La nascita di Aosta «Augusta Pretoria è celebrazione ma anche qualcosa di più. Da un lato abbiamo la creazione dal nulla della città in pietra, con i suoi isolati, la sua pianta a scacchiera, il teatro, il circo, le mura e l’Arco trionfale. Dall’altra esiste il problema di chi vivrà in questa nuova città, che verrà abitata dai veterani che hanno contribuito a conquistare quei nuovi territori. Vengono insediati tremila veterani tratti dalle coorti pretoriane, cioè l’élite dell’esercito romano».Barbero approfondisce: « La costruzione di Augusta Pretoria è un grande investimento economico, trattandosi di 64 isolati, contro i 72 di Augusta Taurinorum, Torino, e che, dopo appena quattro anni dalla sua fondazione abbiamo le prove che molti Salassi vengono assorbiti diventando cittadini romani, onorando l’Imperatore Augusto con un lapide in suo onore».

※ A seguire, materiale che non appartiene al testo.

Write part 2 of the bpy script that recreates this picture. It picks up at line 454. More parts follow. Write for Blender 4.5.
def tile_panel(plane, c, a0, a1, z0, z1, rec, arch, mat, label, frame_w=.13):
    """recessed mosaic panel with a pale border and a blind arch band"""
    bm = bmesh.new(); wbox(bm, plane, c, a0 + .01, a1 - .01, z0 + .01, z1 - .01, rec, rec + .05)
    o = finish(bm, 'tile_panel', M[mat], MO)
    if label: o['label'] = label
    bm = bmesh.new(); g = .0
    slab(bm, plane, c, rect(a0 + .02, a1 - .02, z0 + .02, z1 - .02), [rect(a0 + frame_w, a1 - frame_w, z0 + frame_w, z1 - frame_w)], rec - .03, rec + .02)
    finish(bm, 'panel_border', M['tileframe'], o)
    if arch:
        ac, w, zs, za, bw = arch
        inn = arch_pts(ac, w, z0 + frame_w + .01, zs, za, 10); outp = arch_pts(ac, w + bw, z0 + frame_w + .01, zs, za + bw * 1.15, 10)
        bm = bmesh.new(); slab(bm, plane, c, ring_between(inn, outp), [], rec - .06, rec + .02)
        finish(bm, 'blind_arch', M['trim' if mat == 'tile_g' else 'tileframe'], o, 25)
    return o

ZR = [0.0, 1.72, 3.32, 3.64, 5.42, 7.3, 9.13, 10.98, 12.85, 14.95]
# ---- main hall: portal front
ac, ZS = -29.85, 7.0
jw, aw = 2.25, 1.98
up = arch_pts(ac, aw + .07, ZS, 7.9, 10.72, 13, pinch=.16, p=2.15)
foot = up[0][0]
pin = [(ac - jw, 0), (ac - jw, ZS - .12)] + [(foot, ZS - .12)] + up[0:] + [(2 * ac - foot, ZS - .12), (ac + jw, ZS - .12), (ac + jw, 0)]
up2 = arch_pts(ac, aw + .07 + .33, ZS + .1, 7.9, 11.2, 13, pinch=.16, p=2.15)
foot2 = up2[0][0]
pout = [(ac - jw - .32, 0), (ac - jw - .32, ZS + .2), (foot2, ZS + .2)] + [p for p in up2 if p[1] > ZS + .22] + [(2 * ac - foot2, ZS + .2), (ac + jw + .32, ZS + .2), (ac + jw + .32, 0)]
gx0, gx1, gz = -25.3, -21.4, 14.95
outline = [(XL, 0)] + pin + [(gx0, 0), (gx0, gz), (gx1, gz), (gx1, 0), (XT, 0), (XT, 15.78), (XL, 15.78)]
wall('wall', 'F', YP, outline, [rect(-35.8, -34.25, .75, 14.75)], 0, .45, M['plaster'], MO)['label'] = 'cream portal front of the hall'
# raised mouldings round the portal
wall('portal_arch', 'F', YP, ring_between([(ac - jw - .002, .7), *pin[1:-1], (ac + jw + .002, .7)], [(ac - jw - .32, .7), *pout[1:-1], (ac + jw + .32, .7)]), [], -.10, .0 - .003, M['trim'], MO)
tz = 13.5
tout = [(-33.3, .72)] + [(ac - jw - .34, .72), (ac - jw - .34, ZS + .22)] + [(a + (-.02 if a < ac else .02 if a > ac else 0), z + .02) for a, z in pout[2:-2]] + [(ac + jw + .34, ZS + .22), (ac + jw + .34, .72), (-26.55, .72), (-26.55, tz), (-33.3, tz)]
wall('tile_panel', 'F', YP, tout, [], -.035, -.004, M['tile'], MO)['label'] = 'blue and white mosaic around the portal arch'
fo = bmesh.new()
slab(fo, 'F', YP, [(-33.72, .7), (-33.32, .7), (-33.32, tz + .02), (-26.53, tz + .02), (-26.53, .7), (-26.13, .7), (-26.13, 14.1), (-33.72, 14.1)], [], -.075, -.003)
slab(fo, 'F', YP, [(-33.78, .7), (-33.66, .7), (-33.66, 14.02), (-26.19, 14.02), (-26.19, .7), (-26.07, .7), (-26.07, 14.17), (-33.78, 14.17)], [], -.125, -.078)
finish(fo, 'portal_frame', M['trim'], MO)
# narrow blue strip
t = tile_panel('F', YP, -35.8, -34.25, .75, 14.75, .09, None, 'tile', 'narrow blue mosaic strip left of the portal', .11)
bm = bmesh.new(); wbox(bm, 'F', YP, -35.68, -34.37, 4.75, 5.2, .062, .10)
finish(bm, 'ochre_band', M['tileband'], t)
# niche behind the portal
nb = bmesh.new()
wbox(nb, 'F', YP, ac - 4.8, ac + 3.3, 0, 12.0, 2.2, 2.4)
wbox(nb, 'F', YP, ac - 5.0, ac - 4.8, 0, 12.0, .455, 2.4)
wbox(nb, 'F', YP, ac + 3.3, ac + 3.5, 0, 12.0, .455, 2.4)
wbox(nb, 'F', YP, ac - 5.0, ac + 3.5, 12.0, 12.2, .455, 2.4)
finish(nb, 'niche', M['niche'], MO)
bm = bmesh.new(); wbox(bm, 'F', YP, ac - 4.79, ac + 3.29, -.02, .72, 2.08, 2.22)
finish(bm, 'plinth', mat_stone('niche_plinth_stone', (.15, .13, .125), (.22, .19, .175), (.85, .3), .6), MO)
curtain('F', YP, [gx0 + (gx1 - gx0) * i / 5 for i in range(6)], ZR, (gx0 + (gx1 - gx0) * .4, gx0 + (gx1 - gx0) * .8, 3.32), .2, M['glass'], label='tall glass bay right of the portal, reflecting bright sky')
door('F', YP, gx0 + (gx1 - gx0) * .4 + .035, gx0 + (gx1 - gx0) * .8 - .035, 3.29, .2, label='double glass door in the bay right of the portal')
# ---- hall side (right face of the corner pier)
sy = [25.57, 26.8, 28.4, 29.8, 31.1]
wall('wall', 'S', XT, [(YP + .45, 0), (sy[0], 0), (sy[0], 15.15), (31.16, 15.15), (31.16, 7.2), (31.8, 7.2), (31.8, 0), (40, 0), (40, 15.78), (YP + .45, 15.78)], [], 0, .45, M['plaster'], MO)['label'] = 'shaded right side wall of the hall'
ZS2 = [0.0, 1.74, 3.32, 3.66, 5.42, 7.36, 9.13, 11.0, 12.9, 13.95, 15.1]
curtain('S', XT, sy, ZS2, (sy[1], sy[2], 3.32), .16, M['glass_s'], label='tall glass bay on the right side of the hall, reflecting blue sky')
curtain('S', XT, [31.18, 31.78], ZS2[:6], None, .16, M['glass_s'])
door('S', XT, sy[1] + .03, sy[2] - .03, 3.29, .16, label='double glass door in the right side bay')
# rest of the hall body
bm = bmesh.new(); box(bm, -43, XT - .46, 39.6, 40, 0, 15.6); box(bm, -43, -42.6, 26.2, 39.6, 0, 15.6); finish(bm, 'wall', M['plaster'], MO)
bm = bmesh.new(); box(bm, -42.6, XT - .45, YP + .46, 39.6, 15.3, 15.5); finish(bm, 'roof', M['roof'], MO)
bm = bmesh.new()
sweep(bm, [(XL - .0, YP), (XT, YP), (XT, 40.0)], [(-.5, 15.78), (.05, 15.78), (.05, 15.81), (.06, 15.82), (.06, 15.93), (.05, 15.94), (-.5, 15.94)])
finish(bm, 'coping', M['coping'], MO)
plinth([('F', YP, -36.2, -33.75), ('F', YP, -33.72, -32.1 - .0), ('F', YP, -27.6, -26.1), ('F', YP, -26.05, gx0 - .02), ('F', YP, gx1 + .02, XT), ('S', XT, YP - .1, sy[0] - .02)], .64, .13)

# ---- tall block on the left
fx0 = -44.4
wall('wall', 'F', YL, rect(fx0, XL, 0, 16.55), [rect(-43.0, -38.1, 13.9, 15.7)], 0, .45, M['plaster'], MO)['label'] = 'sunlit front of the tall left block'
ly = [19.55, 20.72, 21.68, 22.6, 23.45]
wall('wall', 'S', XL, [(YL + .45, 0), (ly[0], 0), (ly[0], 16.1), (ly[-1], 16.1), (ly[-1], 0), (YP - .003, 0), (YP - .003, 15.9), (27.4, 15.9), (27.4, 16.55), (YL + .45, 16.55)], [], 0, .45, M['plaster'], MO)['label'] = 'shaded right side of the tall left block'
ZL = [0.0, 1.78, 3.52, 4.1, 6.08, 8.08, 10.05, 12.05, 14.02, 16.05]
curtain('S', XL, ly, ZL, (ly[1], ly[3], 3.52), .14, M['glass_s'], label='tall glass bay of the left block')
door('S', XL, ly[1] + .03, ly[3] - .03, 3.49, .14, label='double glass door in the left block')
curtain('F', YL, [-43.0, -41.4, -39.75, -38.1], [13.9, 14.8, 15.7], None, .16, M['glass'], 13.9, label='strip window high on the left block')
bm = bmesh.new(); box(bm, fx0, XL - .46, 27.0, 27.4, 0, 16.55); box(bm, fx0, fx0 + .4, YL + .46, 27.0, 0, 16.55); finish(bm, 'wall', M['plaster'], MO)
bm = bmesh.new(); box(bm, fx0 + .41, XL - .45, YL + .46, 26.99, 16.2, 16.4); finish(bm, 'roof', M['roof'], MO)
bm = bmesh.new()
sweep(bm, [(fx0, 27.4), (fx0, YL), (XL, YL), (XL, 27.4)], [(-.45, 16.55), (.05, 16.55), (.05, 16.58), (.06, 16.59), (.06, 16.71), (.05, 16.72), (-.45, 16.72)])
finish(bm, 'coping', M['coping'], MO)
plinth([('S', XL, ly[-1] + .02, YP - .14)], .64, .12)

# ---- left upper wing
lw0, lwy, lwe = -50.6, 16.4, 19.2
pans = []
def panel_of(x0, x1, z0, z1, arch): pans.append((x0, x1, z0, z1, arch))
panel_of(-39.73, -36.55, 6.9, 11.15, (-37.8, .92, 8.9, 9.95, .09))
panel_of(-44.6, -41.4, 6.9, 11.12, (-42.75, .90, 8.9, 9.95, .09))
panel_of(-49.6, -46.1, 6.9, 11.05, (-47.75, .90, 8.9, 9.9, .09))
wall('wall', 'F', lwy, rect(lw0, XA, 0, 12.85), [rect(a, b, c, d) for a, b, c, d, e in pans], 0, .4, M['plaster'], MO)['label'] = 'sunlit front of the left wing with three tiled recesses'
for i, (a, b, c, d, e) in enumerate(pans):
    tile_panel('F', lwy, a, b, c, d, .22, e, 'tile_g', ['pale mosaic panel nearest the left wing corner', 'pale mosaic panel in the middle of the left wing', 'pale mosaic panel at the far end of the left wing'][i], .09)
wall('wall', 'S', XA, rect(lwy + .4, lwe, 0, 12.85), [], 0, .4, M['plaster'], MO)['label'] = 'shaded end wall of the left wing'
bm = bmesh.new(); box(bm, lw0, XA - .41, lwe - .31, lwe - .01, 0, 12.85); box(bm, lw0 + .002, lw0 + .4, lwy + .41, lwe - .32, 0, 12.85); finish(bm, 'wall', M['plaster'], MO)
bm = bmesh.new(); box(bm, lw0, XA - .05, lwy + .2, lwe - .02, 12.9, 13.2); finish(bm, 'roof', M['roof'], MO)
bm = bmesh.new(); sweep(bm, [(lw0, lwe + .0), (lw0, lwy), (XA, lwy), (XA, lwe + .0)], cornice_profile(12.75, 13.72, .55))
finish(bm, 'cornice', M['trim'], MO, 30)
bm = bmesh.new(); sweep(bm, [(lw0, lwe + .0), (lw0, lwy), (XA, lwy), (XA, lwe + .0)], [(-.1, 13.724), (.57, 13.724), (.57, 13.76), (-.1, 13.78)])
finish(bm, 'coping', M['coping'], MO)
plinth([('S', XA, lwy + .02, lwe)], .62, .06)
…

Il lavoro personale del professore
«Quello che sento maggiormente come mio contributo storico e il lavoro più cospicuo che ho realizzato, e sto ancora curando, riprendendo persino in mano dei lavori che avevo cominciato da ragazzino, è senza dubbio lo studio della storia medievale della Valle d’Aosta, la quale è ricchissima di storia, molta della quale magistralmente conservata nell’archivio regionale».
Da dove arrivano le fonti sulla fondazione di Aosta?
«In realtà come per tutta l’epoca romana noi sappiamo molto meno di quanto vorremmo, anzi sappiamo pochissimo. Abbiamo poche righe che ci arrivano dagli storici antichi, poi in aggiunta alle fonti scritte ci vengono in aiuto aggiungendo nozioni, sono loro che studiando le città e il territorio ci aiutano a comprendere un po’ più a fondo il passato, altrimenti saremmo fermi a Tito Livio e Strabone che con poche parole ci dicono Augusto conquistò e fondò questa e quella città».
Il Professore, preferendo non rilasciare interviste riguardanti la stretta attualità parlamentare degli ultimi giorni, riguardo alla bagarre nata dal discorso della Presidente del Consiglio sul manifesto di Ventotene, ha risposto alla domanda di come la storia sembra che rischi di ripetersi riguardo ai venti di guerra che scuotono il mondo.
«Nei miei incubi ho l’impressione che possa essere così, cioè il presente mi sembra sempre di più simile all’Europa appena prima del 1914 e allo scoppio della Prima Guerra Mondiale, quando da tutte le parti si parlava di come potesse essere normale l’arrivo di una prossima guerra, premendosi per riarmarsi, credendo che nel riarmo ci fosse la sicurezza, senza rendersi conto che proprio con quei discorsi si andava dritti filati verso la guerra».
La corsa ai biglietti e il successo di Barbero
«Non so il perché di questo mio successo- ha detto il professor Barbero -.
Ho la fortuna di parlare di storia, cioè di una delle cose più facili da rendere appassionanti e da far capire.
Poi vengono ad ascoltare me perché ormai si sono forse abituati a sentirmi parlare ed è una cosa che si alimenta da sola.
La cosa bella di questo successo è il fatto di incontrare persone che mi conoscono quando meno me lo aspetto, come ad esempio essere fermato da una capo treno che mi riconosce e vuole salutarmi».